I’m often left benumbed whenever I read reports about minority discrimination in the labour market and workplace. I am left bewildered and alienated at Premier McGuinty and Mayor David Miller’s repeated call to business community to hire more “at risk” youth. What is the colour of the “at risk” youth that Mr. Miller is encouraging the predominately White private sector to hire?

I am similarly concerned about Black leaders and parents imploring our youth to “work hard”, in striving for “excellence”. How do they explain and reconcile the contradictions of such rhetoric, as Whiteness silently frustrates and undermines their children’s efforts?

Concerns about Black youth exclusion in the merit based “colour-blind” job market that claims not to “see” race when hiring remain unanswered because we insist on evading the critical ones.

Rather than discrimination as the subject, the debate should interrogate the hidden but tangible advantages of being socially White in a labour force that communicates to and privileges that dominant racial group.

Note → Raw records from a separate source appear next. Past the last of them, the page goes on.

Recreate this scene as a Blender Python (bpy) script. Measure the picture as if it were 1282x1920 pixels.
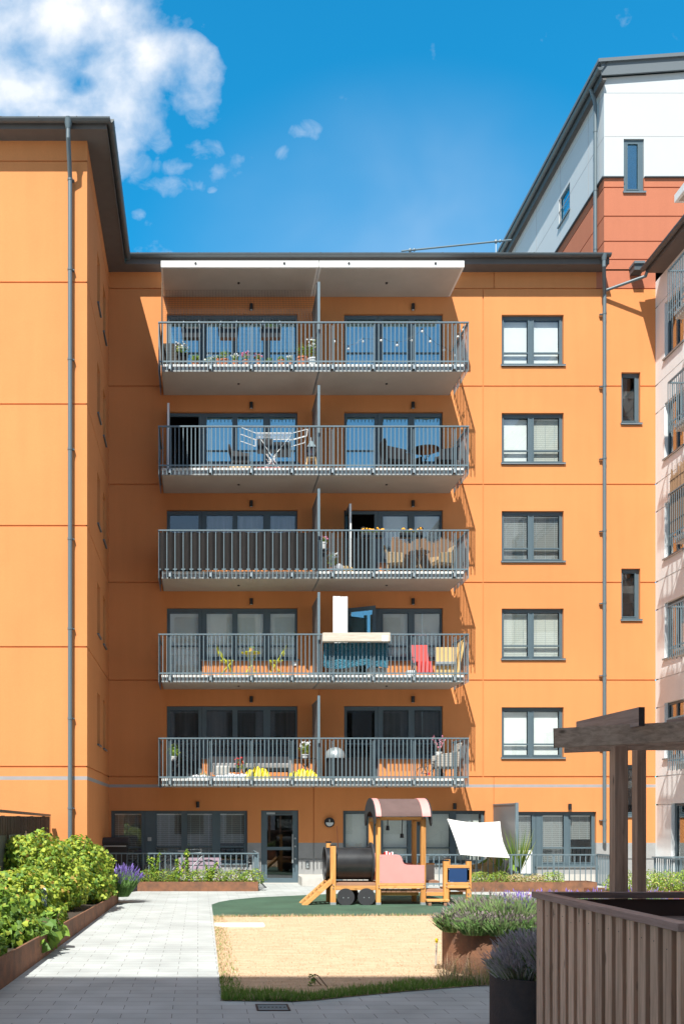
import bpy, math, random
from mathutils import Vector, Matrix
R = math.radians
for o in list(bpy.data.objects): bpy.data.objects.remove(o)
scene = bpy.context.scene
COL = scene.collection

# ---------------------------------------------------------------- camera
HC = 1.97          # eye height
F = 1860.0         # focal length in photo pixels
CX, CY = 373.0, 1535.0
cam = bpy.data.cameras.new('camera'); camo = bpy.data.objects.new('camera', cam); COL.objects.link(camo)
camo.location = (0, 0, HC); camo.rotation_euler = (R(90), 0, 0)
cam.sensor_fit = 'VERTICAL'; cam.sensor_height = 36.0; cam.sensor_width = 24.0
cam.lens = F/1920*36; cam.shift_x = (641-CX)/1920; cam.shift_y = (CY-960)/1920
cam.clip_start = 0.05; cam.clip_end = 3000
scene.camera = camo
scene.render.engine = 'CYCLES'
scene.render.resolution_x = 683; scene.render.resolution_y = 1024

# ---------------------------------------------------------------- light
SUN = Vector((0.27, 0.70, -1.0)).normalized()      # direction light travels
SUN_EL = math.asin(-SUN.z)
sl = bpy.data.lights.new('sun', 'SUN'); sl.energy = 5.0; sl.angle = R(0.53); sl.color = (1.0, 0.985, 0.905)
so = bpy.data.objects.new('sun', sl); COL.objects.link(so)
so.rotation_euler = SUN.to_track_quat('-Z', 'Y').to_euler(); so.location = (-10, -20, 40)
scene.view_settings.view_transform = 'Standard'; scene.view_settings.look = 'None'
scene.view_settings.exposure = 0.68; scene.view_settings.gamma = 1.0

world = bpy.data.worlds.new('World'); scene.world = world; world.use_nodes = True
wt = world.node_tree; wn = wt.nodes; wn.clear()
def WN(t, **k):
    n = wn.new(t)
    for a, b in k.items(): setattr(n, a, b)
    return n
def wl(a, b): wt.links.new(a, b)
def wmath(op, a, b=None, c=None, clamp=False):
    n = WN('ShaderNodeMath', operation=op); n.use_clamp = clamp
    for i, v in enumerate((a, b, c)):
        if v is None: continue
        if isinstance(v, (int, float)): n.inputs[i].default_value = v
        else: wl(v, n.inputs[i])
    return n.outputs[0]
sky = WN('ShaderNodeTexSky', sky_type='NISHITA'); sky.sun_disc = False
sky.sun_elevation = SUN_EL
sky.sun_rotation = math.atan2(-SUN.x, -SUN.y)
sky.air_density = 1.0; sky.dust_density = 0.3; sky.ozone_density = 3.0
tc = WN('ShaderNodeTexCoord'); sp = WN('ShaderNodeSeparateXYZ'); wl(tc.outputs['Generated'], sp.inputs[0])
# deepest blue in the part of the sky opposite the sun
tw0 = WN('ShaderNodeMapRange'); tw0.inputs['From Min'].default_value = 0.35; tw0.inputs['From Max'].default_value = 0.72; wl(sp.outputs[1], tw0.inputs[0])
tint = WN('ShaderNodeMix', data_type='RGBA'); wl(tw0.outputs[0], tint.inputs[0])
ta = WN('ShaderNodeMix', data_type='RGBA', blend_type='MULTIPLY'); ta.inputs[0].default_value = 1.0; wl(sky.outputs[0], ta.inputs[6]); ta.inputs[7].default_value = (0.14, 1.68, 1.96, 1)
tb = WN('ShaderNodeMix', data_type='RGBA', blend_type='MULTIPLY'); tb.inputs[0].default_value = 1.0; wl(sky.outputs[0], tb.inputs[6]); tb.inputs[7].default_value = (0.88, 1.04, 1.04, 1)
wl(tb.outputs[2], tint.inputs[6]); wl(ta.outputs[2], tint.inputs[7])
yy = wmath('MAXIMUM', sp.outputs[1], 0.02)
u = wmath('DIVIDE', sp.outputs[0], yy); v = wmath('DIVIDE', sp.outputs[2], yy)
cb = WN('ShaderNodeCombineXYZ'); wl(u, cb.inputs[0]); wl(v, cb.inputs[1])
def noise(scale, detail, rough, vec, dist=0.0):
    n = WN('ShaderNodeTexNoise'); n.inputs['Scale'].default_value = scale; n.inputs['Detail'].default_value = detail
    n.inputs['Roughness'].default_value = rough; n.inputs['Distortion'].default_value = dist; wl(vec, n.inputs['Vector']); return n.outputs[0]
n1 = noise(12, 12, 0.55, cb.outputs[0], 0.12)
n4 = noise(38, 10, 0.6, cb.outputs[0], 0.6)
n2 = noise(6, 3, 0.5, cb.outputs[0], 0.3)
def blob(px, py, rx, ry):      # soft ellipse in the sky about one direction
    a = wmath('DIVIDE', wmath('SUBTRACT', u, (px-CX)/F), rx/F); b = wmath('DIVIDE', wmath('SUBTRACT', v, (CY-py)/F), ry/F)
    d = wmath('ADD', wmath('MULTIPLY', a, a), wmath('MULTIPLY', b, b))
    return wmath('SUBTRACT', 1.0, d, clamp=True)
def wmax(*l):
    r = l[0]
    for q in l[1:]: r = wmath('MAXIMUM', r, q)
    return r
big = wmax(blob(60, 190, 310, 210), blob(240, 170, 200, 150), blob(90, 20, 280, 130), blob(200, 250, 110, 110), blob(-250, 120, 260, 260))
bigm = wmath('MULTIPLY', wmath('SUBTRACT', wmath('ADD', wmath('MULTIPLY', wmath('POWER', big, 0.55), 0.62), wmath('MULTIPLY', n1, 1.7)), 1.06), 1.7, clamp=True)
hole = wmath('SUBTRACT', 1.0, wmath('MULTIPLY', wmath('MULTIPLY', blob(152, 158, 34, 24), wmath('MULTIPLY', n4, 1.6)), 1.0, clamp=True), clamp=True)
bigm = wmath('MULTIPLY', bigm, hole)
sm = wmax(blob(376, 208, 34, 46), blob(385, 280, 46, 24), blob(322, 312, 45, 22), blob(325, 350, 70, 26), blob(575, 245, 42, 26), blob(530, 285, 26, 20), blob(250, 290, 50, 60), blob(300,270,30,40), blob(440, 325, 26, 16), blob(262,402,18,14), blob(400,357,14,10))
smm = wmath('MULTIPLY', wmath('SUBTRACT', wmath('ADD', wmath('MULTIPLY', sm, 0.30), n4), 0.62), 2.6, clamp=True)
smm = wmath('MULTIPLY', smm, wmath('MULTIPLY', sm, 3.0, clamp=True))
veil = wmath('MULTIPLY', wmath('MULTIPLY', wmath('POWER', blob(780, 520, 560, 430), 1.6), wmath('ADD', n2, 0.15)), 0.25)
mask = wmax(bigm, wmath('MULTIPLY', smm, 0.36), veil)
up = wmath('GREATER_THAN', sp.outputs[1], 0.05)
# other fair-weather clouds all round the sky (seen in the window reflections)
n3 = noise(3.2, 6, 0.55, tc.outputs['Generated'], 0.2)
back = wmath('MULTIPLY', wmath('MULTIPLY', wmath('SUBTRACT', n3, 0.47), 4.0, clamp=True), wmath('SUBTRACT', 1.0, up))
mask = wmath('ADD', wmath('MULTIPLY', mask, up), wmath('MULTIPLY', back, 0.3), clamp=True)
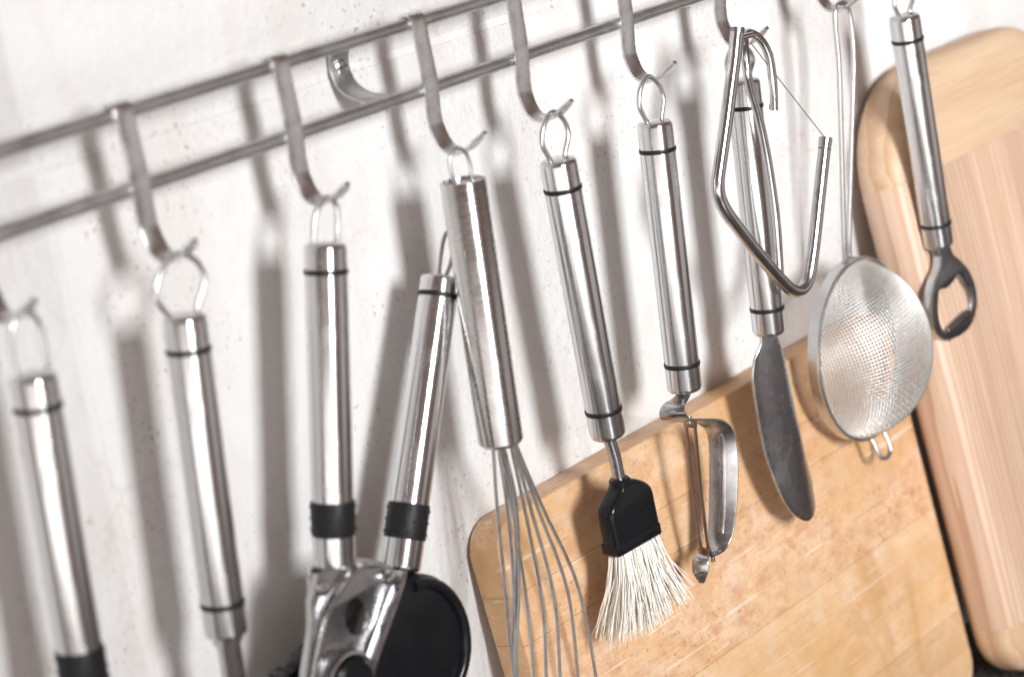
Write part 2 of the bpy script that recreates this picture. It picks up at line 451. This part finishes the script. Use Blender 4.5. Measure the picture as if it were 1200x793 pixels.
for hx, lb in hooks:
    if proto is None:
        bm = ribbon([p_.copy() for p_ in path], .0080, .0014, (1, 0, 0), sc, r=.0003); proto = obj('rail_hook', bm, M_hook); o = proto
    else: o = proto.copy(); C.objects.link(o)
    o.location = (hx, 0, 0); o['label'] = lb; o['category'] = 'hook'; o['group'] = 'flat hooks along the rail'
    o.rotation_euler = (0, random.uniform(-.03, .03), random.uniform(-.05, .05))

# ------------------------------------------------------------------ shared steel handle
def axis_matrix(T, B):
    d = (Vector(T) - Vector(B)).normalized()
    x = Vector((1, 0, 0)); x = (x - d * d.dot(x)).normalized(); y = d.cross(x)
    return Matrix((x, y, d)).transposed().to_4x4()
def handle(th, T, B, r=.0077, rings=(True, True), mat=None, cap=.0125, capr=.0021, grip=None, plain=False):
    """steel tube from T down to B; th is at T"""
    T, B = Vector(T), Vector(B); L = (T - B).length; mat = mat or M_handle
    e = capr
    def endprof(z, up):
        out = []
        for k in range(5):
            a = PI / 2 * k / 4
            out.append((r - e + e * math.sin(a), z - up * e * (1 - math.cos(a))))
        return [(0, z + (0.0004 if up > 0 else -.0004)), (r * .55, z + (0.0003 if up > 0 else -.0003))] + out
    top, bot = endprof(0, 1), endprof(-L, -1)[::-1]
    if plain: prof = [(0, -.0012), (r - .0012, -.0012), (r - .0010, 0.0), (r - .0003, 0), (r, -.0004), (r, -L + .0015), (r - .0012, -L), (0, -L)]
    else: prof = top + [(r, -L / 2)] + bot
    # taper at the foot
    h = obj('handle', lathe(prof, 48), mat, th)
    h.matrix_local = axis_matrix(T, B)
    def band(z, w_, dr, nm='rubber_ring', mt=None):
        bm = lathe([(r - .001, z + w_ / 2), (r + dr * .6, z + w_ / 2), (r + dr, z + w_ * .25), (r + dr, z - w_ * .25), (r + dr * .6, z - w_ / 2), (r - .001, z - w_ / 2)], 48)
        return obj(nm, bm, mt or M_rubber, h)
    if rings[0]: band(-cap, .0019, .0004)
    if rings[1]: band(-L + cap, .0019, .0004)
    if grip:
        z0, z1 = grip
        gr = .0005
        bm = lathe([(r - .001, z0), (r + gr * .6, z0), (r + gr, z0 - .0006), (r + gr, z1 + .0006), (r + gr * .6, z1), (r - .001, z1)], 48)
        gp = obj('rubber_grip', bm, M_rubber, h)
        bm = bmesh.new()
        nrow = 3
        for row in range(nrow):
            z = z0 + (z1 - z0) * (row + .5) / nrow
            for k in range(14):
                a = 2 * PI * (k + .5 * (row % 2)) / 14
                m_ = Matrix.Translation(((r + gr) * math.cos(a), (r + gr) * math.sin(a), z)) @ Matrix.Diagonal((.0006, .0006, .0006, 1))
                bmesh.ops.create_icosphere(bm, subdivisions=1, radius=1, matrix=m_)
        obj('grip_stud', bm, M_rubber, h, kind='stuff')
    return h
def loop(th, T, ztop, w_, r=.0011, bulge=1.0, mat=None, yaw=0, neck=None, dx=0.0, dy=0.0):
    """hanging wire loop: both ends enter the cap at T; th sits at T"""
    T = Vector(T); H = ztop - T.z; nk = neck if neck is not None else w_ * .5
    pts = [(-nk / 2, -.003), (-nk / 2, .0008), (-w_ / 2 * bulge, H * .42), (-w_ * .40, H * .78), (0, H), (w_ * .40, H * .78), (w_ / 2 * bulge, H * .42), (nk / 2, .0008), (nk / 2, -.003)]
    ca, sa = math.cos(yaw), math.sin(yaw)
    P = [Vector((a * ca + dx * max(0, b) / H, a * sa + dy * max(0, b) / H, b)) for a, b in pts]
    return obj('hanging_loop', tube(smoothpath(P, 6), r, 10), mat or M_wire, th)
HY = -.0485

def engraving(h, r, L, ang, z0, size, text='brabantia'):
    cu = bpy.data.curves.new('lettering', 'FONT'); cu.body = text; cu.size = size; cu.align_x = 'LEFT'; cu.align_y = 'CENTER'; cu.resolution_u = 3
    o = bpy.data.objects.new('lettering', cu); C.objects.link(o)
    dg = bpy.context.evaluated_depsgraph_get(); dg.update()
    me = bpy.data.meshes.new_from_object(o.evaluated_get(dg)); bpy.data.objects.remove(o)
    for v_ in me.vertices:
        a = ang + v_.co.y / r; z = z0 - v_.co.x
        v_.co = Vector(((r + .00006) * math.cos(a), (r + .00006) * math.sin(a), z))
    me.materials.clear()
    link('lettering', me, M_dark, h)

# --- leftmost tool, rubber grip reaching out of frame
T = V(-.1180, HY, -.0687); B = V(-.1262, HY, -.1840)
th = thing('kitchen_tool', 'leftmost steel tool with narrow loop and black rubber grip at its lower end', 'kitchen tool', T)
handle(th, T, B, .0078, (True, False), grip=(-.0945, -.1100), cap=.0112)
loop(th, T, -.0480, .0125, .0010, neck=.0125, dx=.0015)
obj('shank', ribbon([V(-.1258, HY, -.182), V(-.129, HY, -.235)], .007, .003, (1, 0, 0)), M_chrome, th, T)
obj('scoop', flat([[(-137, -232), (-121, -232), (-120, -262), (-132, -272), (-142, -262)]], .0014, .0005, HY), M_blade, th, T)

# --- second tool: long handle, wide round loop, flat shank
T = V(-.0540, HY, -.0692); B = V(-.0648, HY, -.1858)
th = thing('serving_tool', 'steel tool with wide round hanging loop and flat shank, left of the can opener', 'kitchen tool', T)
handle(th, T, B, .0077)
loop(th, T, -.0484, .0200, .0011, bulge=1.08, neck=.0125, dx=.002)
obj('shank', ribbon(smoothpath([(-.0646, HY, -.184), (-.0649, HY, -.190), (-.0656, HY, -.200), (-.0675, HY, -.235)], 4), .0092, .0042, (1, 0, 0), r=.0016), M_chrome, th, T)
obj('collar', ribbon([V(-.0645, HY, -.184), V(-.0649, HY, -.1885)], .0102, .0066, (1, 0, 0), r=.002), M_chrome, th, T)
obj('blade', flat([[(-78, -232), (-58, -232), (-52, -262), (-66, -275), (-82, -262)]], .0014, .0005, HY), M_blade, th, T)

# --- can opener
T = V(.0150, HY, -.0640); B = V(-.0104, HY, -.1825)
co = thing('can_opener', 'steel can opener hanging open, two rubber-banded arms and a black turning key', 'can opener', T)
handle(co, T, B, .0079, (True, False), grip=(-.0955, -.1085), cap=.0105)
loop(co, T, -.0482, .0120, .0011, bulge=1.0, neck=.0118, dx=.0045)
T2 = V(.0866, -.031, -.0995); B2 = V(.0322, -.036, -.2035)
arm = obj('arm', tube([T2 - T, T2 - T + V(.00001, 0, -.0005)], .0005, 6), M_handle, co)
h2 = handle(co, T2, B2, .0079, (True, False), grip=(-.0910, -.1050), cap=.0080)
h2.location = T2 - T
bpy.data.objects.remove(arm)
lp = smoothpath([(.0850, -.031, -.1015), (.0872, -.030, -.0975), (.0935, -.028, -.0885), (.0985, -.027, -.0850), (.1005, -.0275, -.0880), (.0950, -.030, -.0955), (.0885, -.031, -.1015)], 6)
obj('hanging_loop', tube(lp, .0010, 10), M_wire, co, T)
plate = [(-24.7, -178.1), (-12.8, -180.4), (-3.6, -182.6), (6.3, -187.5), (14.6, -195.0), (11.6, -203.9), (3.0, -213.5), (-6.6, -226.9), (-16.5, -244.0), (-48.0, -230.6), (-38.9, -213.8), (-30.5, -196.3), (-28.0, -185.3)]
hole = [(-10.3 + 5.6 * math.cos(a), -201.2 + 7.2 * math.sin(a)) for a in [k * PI / 5 for k in range(10)]]
obj('head_plate', flat([plate, hole], .0016, .0004, -.0545), M_plate, co, T)
obj('back_plate', flat([[(x + 5, z - 1) for x, z in plate]], .0016, .0004, -.0460), M_chrome, co, T)
fl = smoothpath([(.0050, -.0555, -.1868), (-.0060, -.0565, -.1825), (-.0180, -.0570, -.1862), (-.0268, -.0570, -.1935), (-.0370, -.0570, -.2110), (-.0450, -.0570, -.2270)], 6)
obj('folded_edge', ribbon(fl, .0052, .0016, (0, 1, 0)), M_chrome, co, T)
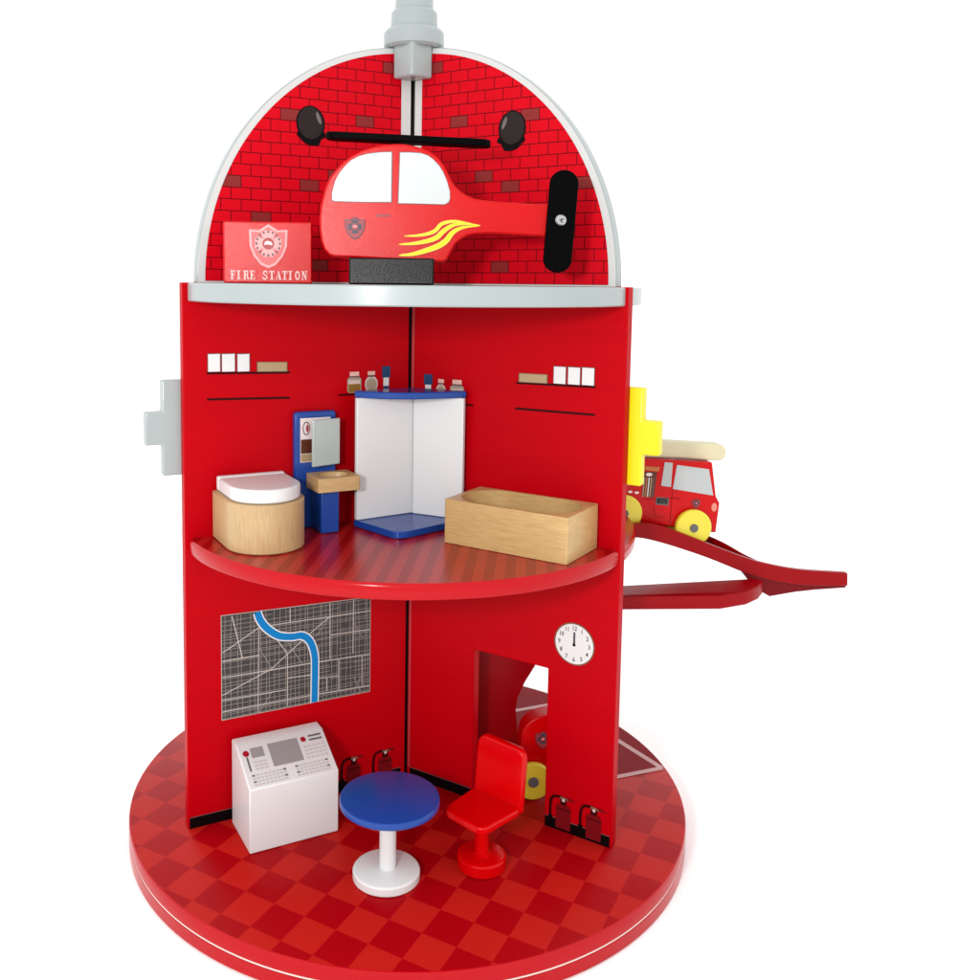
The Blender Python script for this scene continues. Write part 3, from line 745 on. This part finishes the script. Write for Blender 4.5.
# bath tub
bt = thing('toy_bathtub', 'light wooden toy bathtub with an oval hollow, beside the shower', 'bathtub', (*W('R', 0.128, 0.031, 0)[:2], ZM))
bm = bmesh.new()
r = 0.0262; c0, c1, dc = 0.0780 + r, 0.1782 - r, 0.0316
inner = [(c1 + r * cos(a), dc + r * sin(a)) for a in [-pi / 2 + pi * i / 20 for i in range(21)]] + [(c0 + r * cos(a), dc + r * sin(a)) for a in [pi / 2 + pi * i / 20 for i in range(21)]]
hollow(bm, rrect(0.0745, 0.1818, 0.0025, 0.0605, 0.0014, 3), inner, WT('R'), ZM + 0.0003, 0.2822, 0.2520, 0.96)
link('tub_body', bm, 'beech_tub', bt, bevel=0.0013, seg=3)

# ------------------------------------------------------------------ things on the top floor
# sign block
sg = thing('fire_station_sign', 'red sign block reading FIRE STATION below a pale shield, left of the helicopter', 'sign', (-0.1158, -0.105, ZP))
sx0, sx1, sy = -0.1491, -0.0825, -0.110
bm = bmesh.new(); prism(bm, rrect(sx0, sx1, ZP + 0.0003, 0.4990, 0.0012, 3), XZ, sy, sy + 0.011); link('board', bm, 'toy_red_paint', sg, bevel=0.0010)
def SY(y): return lambda u, v, h: (u, y - h, v)
sh_ = badge_shapes(-0.1153, 0.4806, 0.0290, 0.0330, 'sign_pink', 'badge_pale', 'badge_pale', 'badge_red', 'badge_white')
# darker ring and arms inside the pale shield
cx, cz = -0.1153, 0.4826
for a in range(16):
    t = 2 * pi * a / 16
    sh_.append((rect(cx + 0.0088 * cos(t) - 0.0007, cx + 0.0088 * cos(t) + 0.0007, cz + 0.0088 * sin(t) - 0.0009, cz + 0.0088 * sin(t) + 0.0009), 'outline_print', 9))
printed('shield_print', sh_, SY(sy), 1, sg)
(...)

All Euro-Canadians regardless of class background should ask what does it mean, not having one’s race or gender militating against one’s vocational and quality of life chances.

Only in soliciting these kinds of questions, can job-search trainers and employers develop critical anti-racist strategies with committed ameliorative actions for changing the Labour Congress’ “timely” discoveries and the White myths of meritocracy.

We must work in exposing and dismantling the pervasive systems of privilege.

Whiteness secretly guards its “entitlements”.